A brilliantly tongue-in-cheek takedown of obscure cluing and other frustrating puzzle conventions, The Crossword From Hell challenges you to come up with, among other things:

–The opposite of “forty”
–Person who did not speak quote
–Color I am thinking of
–Color I will be thinking of for tomorrow’s puzzle
–He batted .219 in 1953
–“… a ______” (Keats)

I have to confess, I love this puzzle. The mix of fill-in-the-blank clues that could be ANYTHING and the incredibly obscure, yet specific, requests for trivial minutiae delightfully skewer the worst crossword constructing practices, particularly crosswordese.

This parody puzzle is the creation of Dr. Karl M. Petruso, an anthropology professor at the University of Texas at Arlington. I reached out to Dr. Petruso regarding his hilariously snarky rejoinder to the puzzle community, and here’s what he had to say about the puzzle:

Yes, that puzzle is my only foray into crossword composition (well, fake composition, truth be told. I did field at least one email from somebody who said he had solved all the clues but one, and he believed that I cheated on that word. I suspected he was pulling my leg…).

Since my grad school days in the ’70s I have been a snooty puzzle solver: only the NYT puzzle, and even then, nothing earlier than Thursday, always in ink. I was able to solve maybe a third of the Saturday puzzles, but it took me well into the next week to do it. I love the clever themes and wordplay in the Sunday puzzles, and could often complete them, but by no means every time.

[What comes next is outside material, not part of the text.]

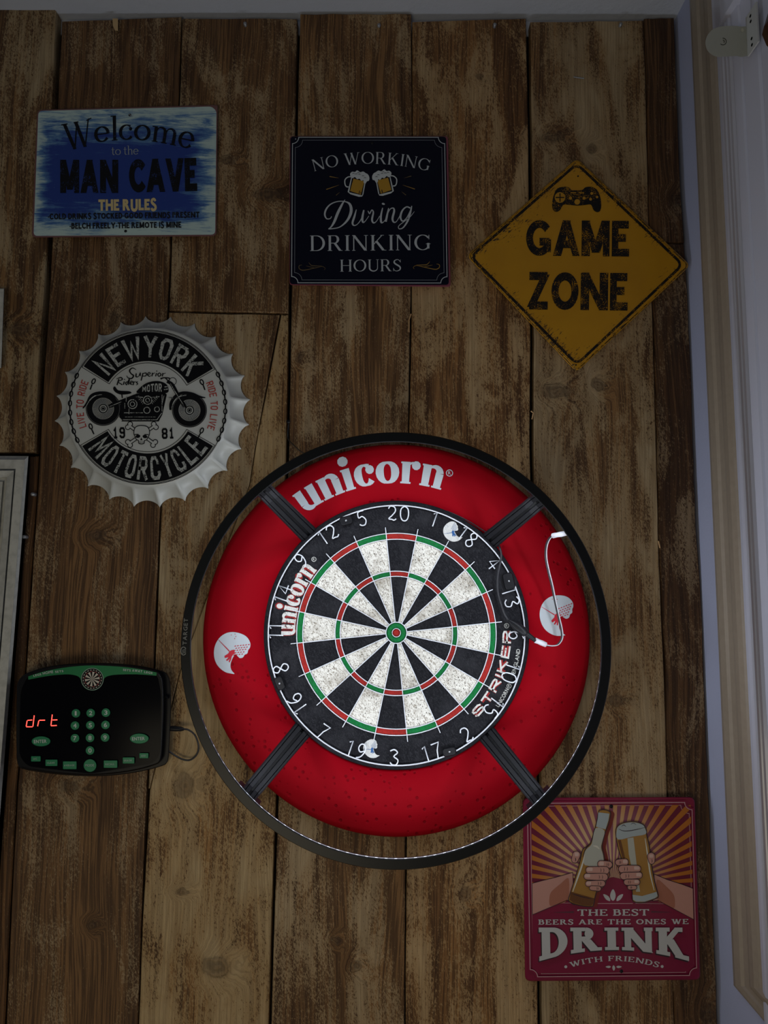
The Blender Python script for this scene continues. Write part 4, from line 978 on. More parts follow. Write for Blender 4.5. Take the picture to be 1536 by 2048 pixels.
for R_, a0, a1 in ((556, 154, 207), (556, 27, -26), (430, 151, 163), (428, 28, 17), (430, 196, 207), (422, -21, -31)):
    nl = max(2, int(abs(a1-a0)*R_*pi/180/33)); m = MB(f4, DL+.0003)
    for i in range(nl):
        a = radians(a0+(a1-a0)*(i+.5)/nl); x, y = C4[0]+R_*cos(a), C4[1]-R_*sin(a)*.986; tg = a+pi/2
        if i % 2 == 0: m.ribbon(ell(x, y, 19, 11, 12, rot=-tg), 8, closed=True)
        else: m.ribbon([(x-20*cos(tg), y+20*sin(tg)), (x+20*cos(tg), y-20*sin(tg))], 9)
    m.build('chain_print', K1, SG4)
m = MB(f4, DL+.0003)
for pts, ws in (([(650, 462), (625, 450), (604, 468), (614, 490), (632, 505), (618, 525), (592, 520), (584, 505)], [4, 7, 10, 8, 10, 9, 6, 4]), ([(652, 488), (650, 512), (668, 510), (680, 486), (680, 508)], [8, 9, 5, 7, 7]), ([(700, 486), (686, 540)], [8, 8]), ([(698, 490), (722, 486), (720, 506), (698, 508)], [5, 7, 7, 5]),
                ([(734, 500), (752, 490), (742, 482), (732, 498), (746, 510), (758, 502)], [4, 6, 6, 8, 6, 3]), ([(768, 484), (764, 510)], [8, 8]), ([(768, 494), (784, 484)], [5, 5]), ([(796, 486), (790, 510)], [7, 8]), ([(822, 484), (806, 494), (812, 510), (828, 500), (822, 486)], [5, 8, 6, 8, 5]), ([(842, 486), (838, 510)], [8, 8]), ([(842, 494), (862, 486)], [5, 4]),
                ([(528, 528), (514, 572)], [8, 9]), ([(508, 528), (540, 518), (552, 532), (522, 548), (552, 570)], [3, 8, 8, 5, 8]), ([(566, 546), (560, 570)], [8, 8]), ([(592, 546), (576, 556), (584, 570), (602, 528), (596, 570)], [5, 8, 6, 8, 8]), ([(610, 560), (626, 550), (616, 544), (608, 562), (626, 570)], [4, 6, 6, 8, 4]), ([(634, 546), (630, 572)], [8, 8]), ([(634, 554), (648, 546)], [5, 4]), ([(664, 548), (652, 552), (662, 564), (650, 572)], [4, 7, 7, 4])): m.brush(pts, ws, 4)
m.disc(798, 472, 4); m.disc(568, 532, 4); m.build('script_lettering', K1, SG4)
# motorcycle print
m = MB(f4, DL+.0003)
m.ribbon([(455, 725), (640, 650), (860, 640)], [26, 22, 14]); m.poly([(540, 690), (655, 632), (860, 630), (870, 640), (838, 782), (812, 832), (560, 832), (530, 800)])
m.poly(spline([(655, 628), (680, 590), (720, 560), (770, 545), (820, 545), (862, 562), (880, 590), (872, 628), (760, 632)], 3, True))
m.poly(spline([(488, 590), (500, 582), (520, 608), (560, 614), (600, 616), (618, 626), (600, 636), (545, 640), (510, 628), (490, 608)], 3, True))
m.brush([(548, 632), (552, 665)], [8, 8]); m.poly([(600, 720), (560, 812), (545, 832), (800, 832), (840, 770), (838, 740)])
m.brush([(872, 545), (910, 570), (950, 640), (1010, 735)], [22, 24, 20, 14]); m.brush([(858, 520), (890, 560), (990, 730)], [8, 8, 8]); m.brush([(825, 528), (850, 520), (890, 524), (880, 545)], [12, 8, 8, 6]); m.ring(912, 545, 26, 4, n=24)
bike = m.build('motorcycle_print', K1, SG4)
for cx, cy in ((415, 740), (1032, 752)):
    m = MB(f4, DL+.0006); m.ring(cx, cy, 101, 46, 100, n=48); tyre = m.build('tyre_print', K1, bike)
    m = MB(f4, DL+.0009); m.ring(cx, cy, 118, 3, 116, n=40); m.build('tyre_line', mat('grey_line_ink', (.12, .12, .12), .4), tyre)
    m = MB(f4, DL+.0006)
    for k in range(44):
        a = 2*pi*k/44; m.ribbon([(cx+36*cos(a), cy+36*sin(a)), (cx+74*cos(a), cy+74*sin(a))], [2, 4.5])
    m.ring(cx, cy, 30, 7, n=24); m.disc(cx, cy, 18); m.build('spoke_print', K1, bike)
    m = MB(f4, DL+.0011); m.ring(cx, cy, 11, 3, n=16); m.build('hub_line', K2, bike)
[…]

I decided to take my frustrations out on clues that were at once obscure and too much trouble for someone as lazy as me to remember the words for. Creating that puzzle was very satisfying, kind of like an exorcism or something. I don’t know. I have always thought the web is the perfect place to post snark and work out dark impulses.

Perhaps the funniest thing about this exaggerated crossword is that, to many who struggle with tougher crosswords, it probably doesn’t seem exaggerated at all.

Great crossword puzzles manage to be clever and challenging while sidestepping many of the pitfalls featured in The Crossword From Hell. But this is a wonderfully funny reminder of what you should strive NOT to do.

A huge thank you to Dr. Petruso for his time AND his creative efforts on behalf of puzzlers everywhere.